Select, from the material below, each line with "picture" in it.

______

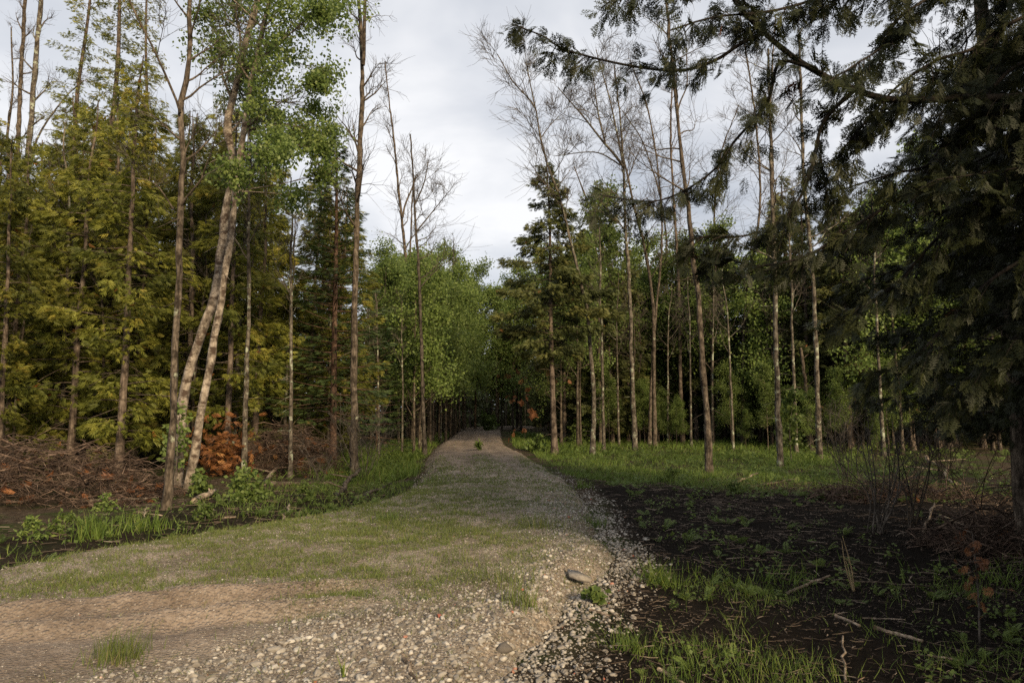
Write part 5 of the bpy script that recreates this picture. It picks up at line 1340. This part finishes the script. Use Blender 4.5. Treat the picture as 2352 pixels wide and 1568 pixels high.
# ------------------------------------------------------------------ small plants
def fern_t(seed):
    r2 = random.Random(seed); ks = []
    for i in range(8):
        t = .12 + .8 * i / 8; Lf = .26 * math.sin(math.pi * (t * .8 + .18)) ; z = .55 * t - .55 * t * t
        for s in (-1, 1): ks.append(kite(t, 0, s * r2.uniform(1.1, 1.35), Lf, .048, z, .15))
    ks.append(kite(0, 0, 0, 1, .012, 0, 0)); return tmpl(ks)
FERN = [fern_t(i) for i in range(3)]
cv = MB(); rng = np.random.default_rng(96)
def cover(x0, x1, y0, y1, dens, mask, hh):
    x, y = scat(rng, x0, x1, y0, y1, dens); l, r_ = road_x(y)
    ok = (rng.random(len(x)) < mask(x, y, l, r_)) & in_view(x, y); x, y = x[ok], y[ok]
    for k in range(len(x)):
        z = float(zg(x[k], y[k])); s = hh * rng.uniform(.5, 1.3)
        if rng.random() < .5:
            n = rng.integers(4, 8); a = rng.uniform(0, 6.28, n); d = np.stack([np.cos(a), np.sin(a), rng.uniform(.2, .9, n)], -1)
            add_fronds(cv, rng, FERN, np.repeat([[x[k], y[k], z]], n, 0), d, s * rng.uniform(.7, 1.1, n), np.clip(rng.normal(.55, .15, n), 0, .9), 2.0)
        else:
            n = rng.integers(14, 28); pos = np.array([x[k], y[k], z]) + np.stack([rng.normal(0, .3, n) * s, rng.normal(0, .3, n) * s, rng.uniform(.1, 1.0, n) * s], -1)
            d = rnd_unit(rng, n); d[:, 2] *= .4; B_ = basis(d, rnd_unit(rng, n) * .5 + [0, 0, 1]) * (s * rng.uniform(.14, .32, n))[:, None, None]
            cv.scatter(LEAF[0], LEAF[1], B_, pos, np.clip(rng.normal(.5, .18, n), 0, .95))
cover(0, 9, 2.6, 8, 20, lambda x, y, l, r: sstep(.4, .9, x - r) * sstep(.42, .62, fbm(x * .8, y * .8, 99)), .14)
cover(1, 14, 8, 19, 4.5, lambda x, y, l, r: sstep(.4, .9, x - r) * sstep(.40, .6, fbm(x * .8, y * .8, 99)), .2)
cover(2, 16, 15.5, 26, 3.5, lambda x, y, l, r: sstep(.3, 1.0, x - r) * .8, .3)
cover(2, 22, 26, 44, 1.2, lambda x, y, l, r: sstep(.3, 1.0, x - r) * .8, .45)
cover(-15, -2, 8, 20, 5, lambda x, y, l, r: sstep(.15, .5, l - x) * sstep(5.5, 3.5, l - x), .22)
cover(-12, -2, 20, 40, 3, lambda x, y, l, r: sstep(.5, 1, l - x) * sstep(4.5, 2.5, l - x), .4)
print('cover verts', cv.n)
tag(link('ground_cover', cv.mesh('ground_cover', M['broad'])), 'low ferns and leafy weeds covering the forest floor', 'weeds', kind='stuff')

def sapling(name, label, px, py, H, rad, nl, size, seed, z=-.3, Y=None, T=LEAF, cat='sapling', mat='broad', h0=.25):
    rg = np.random.default_rng(seed + 7000); p = gp(px, py, z)
    if Y: p = at(px, py, Y)
    z0 = float(surf(p[0], p[1])); e = empty(name, (p[0], p[1], z0 - .02)); tag(e, label, cat)
    w, lb = MB(), MB(); P = resample(np.array([[0, 0, 0], [rg.normal(0, .04) * H, rg.normal(0, .04) * H, H * .5], [rg.normal(0, .06) * H, 0, H]]), 10)
    w.tube(P, np.linspace(.008 + .004 * H, .003, 10), 5); pts = []
    for k in range(int(10 + 5 * H)):
        h = rg.uniform(h0, 1); i = int(h * 9); a = rg.uniform(0, 6.28); L = rad * rg.uniform(.5, 1) * (1.1 - .6 * h)
        q = P[i] + np.array([math.cos(a) * L, math.sin(a) * L, .25 * L]); C = resample(np.array([P[i], (P[i] + q) / 2 + [0, 0, .08 * L], q]), 5); w.tube(C, np.linspace(.004, .0015, 5), 3); pts += list(C[2:])
    pts = np.array(pts); leaf_cloud(lb, rg, pts, max(2, nl // len(pts)), rad * .12, size, T, .3)
    link('stem', w.mesh('stem', M['twig'], True), e); link('leaves', lb.mesh('leaves', M[mat]), e)
sapling('sapling', 'bright green leafy sapling beside the speckled slim tree', 1818, 1062, 2.9, .75, 620, .16, 1, cat='sapling')
sapling('sapling', 'leafy green sapling growing at the slim tree and birch foot', 402, 1140, 2.3, .45, 320, .12, 2, -.35)
sapling('shrub', 'leafy green shrub filling the ditch right of the birch foot', 560, 1165, .75, .55, 620, .10, 3, -.4, cat='shrub', h0=.05)
sapling('shrub', 'small bushy plant under the birch stems', 462, 1150, .6, .4, 420, .10, 4, -.4, cat='shrub', h0=.05)
sapling('shrub', 'low leafy plant at the foot of the flared cedar', 1232, 1040, .8, .7, 420, .16, 5, -.3, cat='shrub', h0=.05)
sapling('shrub', 'dark leafy bush behind the lush grass right of the leaning tree', 1420, 1010, 2.2, 1.6, 900, .24, 6, -.3, cat='shrub', h0=.1)
sapling('sapling', 'small fir-like sapling between flared cedar and leaning tree', 1325, 1022, 1.6, .9, 500, .20, 7, -.3, h0=.1)
sapling('shrub', 'round green bush in the dark at the end of the road', 1122, 975, 1.5, 1.0, 420, .25, 8, -.3, Y=62, cat='shrub', h0=.05)
sapling('sapling', 'bright green leaves on thin stem at the left picture edge', 6, 1090, 4.4, .75, 330, .16, 9, -.35, h0=.45)
sapling('sapling', 'young leafy maple standing in the lit stand, high at the left edge', 34, 1010, 6.8, .9, 420, .17, 10, -.35, h0=.6)
sapling('weed', 'lone upright weed growing in the middle of the far road', 1100, 1037, .34, .16, 90, .20, 11, 0, T=LEAF_N, cat='weed', h0=.1)
sapling('weed', 'leafy weed at the mud edge below the slab', 1360, 1398, .16, .14, 90, .07, 12, -.2, cat='weed', h0=.1)
for k, (px, py, lab) in enumerate([(235, 1180, 'drooping leafy weed at the foot of the long brush pile, left part'), (75, 1250, 'leafy weed in the ditch near the pinkish rock'), (150, 1235, 'dark leafy weed in the ditch left of the reedy clump'), (470, 1205, 'leafy weed on the bank right of the grass clump'), (700, 1150, 'yellow-green weed below the dark log'), (1545, 1110, 'light fern-like weed at the near edge of the lush grass'), (1690, 1140, 'bright weed on the soil under the arching grey branch')]):
    sapling('weed', lab, px, py, .36, .24, 260, .085, 30 + k, -.35, T=LEAF_N, cat='weed', h0=.05)

def bare_shrub(label, px, py, n, H, spread, seed, z=-.3, mat='twig', r=.010, lean=(0, 0), rmin=.0035):
    rg = np.random.default_rng(seed + 8000); p = gp(px, py, z); e = empty('bare_shrub', (p[0], p[1], float(surf(p[0], p[1])) - .03)); tag(e, label, 'shrub')
    for k in range(n):
        b = MB(); a = rg.uniform(0, 6.28); d = np.array([math.cos(a) * spread + lean[0], math.sin(a) * spread + lean[1], 1]) * H * rg.uniform(.5, 1.1)
        o = np.array([rg.normal(0, .08), rg.normal(0, .08), 0]); C = resample(np.array([o, o + d * .45 + rg.normal(0, .05, 3) * H, o + d + rg.normal(0, .08, 3) * H]), 10)
        rr = np.linspace(r * rg.uniform(.5, 1.2), rmin, 10); b.tube(C, rr, 5)
        grow(rg, b, b, C, rr, .3, 6, (.25 * H, .5 * H), rmin * .8, 2, .5, None, None, 3, 2)
        link('stem', b.mesh('shrub_stem', M[mat], True), e)
bare_shrub('bare grey shrub with many upright stems in front of the dark cedars', 2010, 1215, 11, 1.9, .28, 1, r=.016, rmin=.004)
bare_shrub('bare twiggy shrub with thicker stems right of the upright one', 2098, 1205, 7, 1.7, .35, 2, mat='bark_dark', r=.016, rmin=.004)
bare_shrub('bare twig clump at the foot of the tall bare tree', 832, 1096, 14, 2.2, .42, 3, r=.010, rmin=.005)
bare_shrub('tall bare shrub at the wood edge left of the dark cedars', 1950, 1110, 12, 2.3, .3, 6, r=.016, rmin=.005)
bare_shrub('dark bare shrub leaning out of the thicket above the branch heap', 2170, 1120, 10, 2.0, .4, 7, mat='bark_dark', r=.016, rmin=.005)
bare_shrub('tangle of bare dead twigs at the right picture edge', 2260, 1190, 12, 1.5, .7, 4, mat='brush', r=.012, rmin=.004)
bare_shrub('low bare twigs beside the fir foot', 735, 1108, 7, 1.1, .5, 5, r=.008, rmin=.005)
# dry stalk
p = gp(1958, 1352, -.3); rg = np.random.default_rng(6); b = MB()
H = 0.60
for k in range(4):
    C = resample(np.array([[rg.normal(0, .02), rg.normal(0, .02), 0], [-.03 + rg.normal(0, .015), 0, H * .5], [-.09 + rg.normal(0, .02), 0, H * rg.uniform(.6, 1.1)]]), 7); b.tube(C, np.linspace(.010, .003, 7), 5)
tag(link('dry_stalk', b.mesh('dry_stalk', M['dry'], True), None, (p[0], p[1], float(zg(p[0], p[1])) - .02)), 'upright dry tan stalk standing in the litter', 'stalk')
# dead orange sprays at the lower right, hanging on a dead young cedar
def dead_spray(label, px, py, Y, n, seed, r=.22):
    rg = np.random.default_rng(seed + 8500); c = at(px, py, Y); z0 = float(zg(c[0], c[1])); e = empty('dead_sapling', (c[0], c[1], z0 - .02)); tag(e, label, 'sapling')
    hh = c[2] - z0; w, f = MB(), MB(); C = resample(np.array([[0, 0, 0], [.03, .02, hh * .6], [0, 0, hh * 1.15]]), 9); w.tube(C, np.linspace(.010, .003, 9), 5); pts = []
    for k in range(16):
        i = rg.integers(3, 9); q = C[i] + rg.normal(0, r, 3) * [1, 1, .6]; Q = resample(np.array([C[i], (C[i] + q) / 2, q]), 4); w.tube(Q, np.linspace(.004, .0015, 4), 3); pts += [Q[2], Q[3]]
    pts = np.repeat(np.array(pts), max(1, n // len(pts)), 0); N = len(pts); add_fronds(f, rg, FR_FINE, pts + rg.normal(0, .03, (N, 3)), rnd_unit(rg, N) + [0, 0, -.8], (rg.uniform(.05, .09, N) if Y < 20 else rg.uniform(.2, .35, N)), np.clip(rg.normal(.4, .2, N), 0, 1), .3)
    link('stem', w.mesh('stem', M['twig'], True), e); link('dead_leaves', f.mesh('dead_leaves', M['dead']), e)
dead_spray('dead orange-brown cedar sapling low in the litter near the right edge', 2235, 1250, 6.0, 26, 2, .08)
dead_spray('dead rusty foliage between road and flared cedar', 1205, 880, 36, 80, 3, .8)
print('triangles', sum(sum(max(0, p_ - 2) for p_ in [4] * 0) + len(me.loops) - 2 * len(me.polygons) for me in bpy.data.meshes), 'objects', len(bpy.data.objects))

______

■ **Completed task**:
Write part 5 of the bpy script that recreates this picture. It picks up at line 1340. This part finishes the script. Use Blender 4.5. Treat the picture as 2352 pixels wide and 1568 pixels high.
sapling('sapling', 'bright green leaves on thin stem at the left picture edge', 6, 1090, 4.4, .75, 330, .16, 9, -.35, h0=.45)
bare_shrub('tangle of bare dead twigs at the right picture edge', 2260, 1190, 12, 1.5, .7, 4, mat='brush', r=.012, rmin=.004)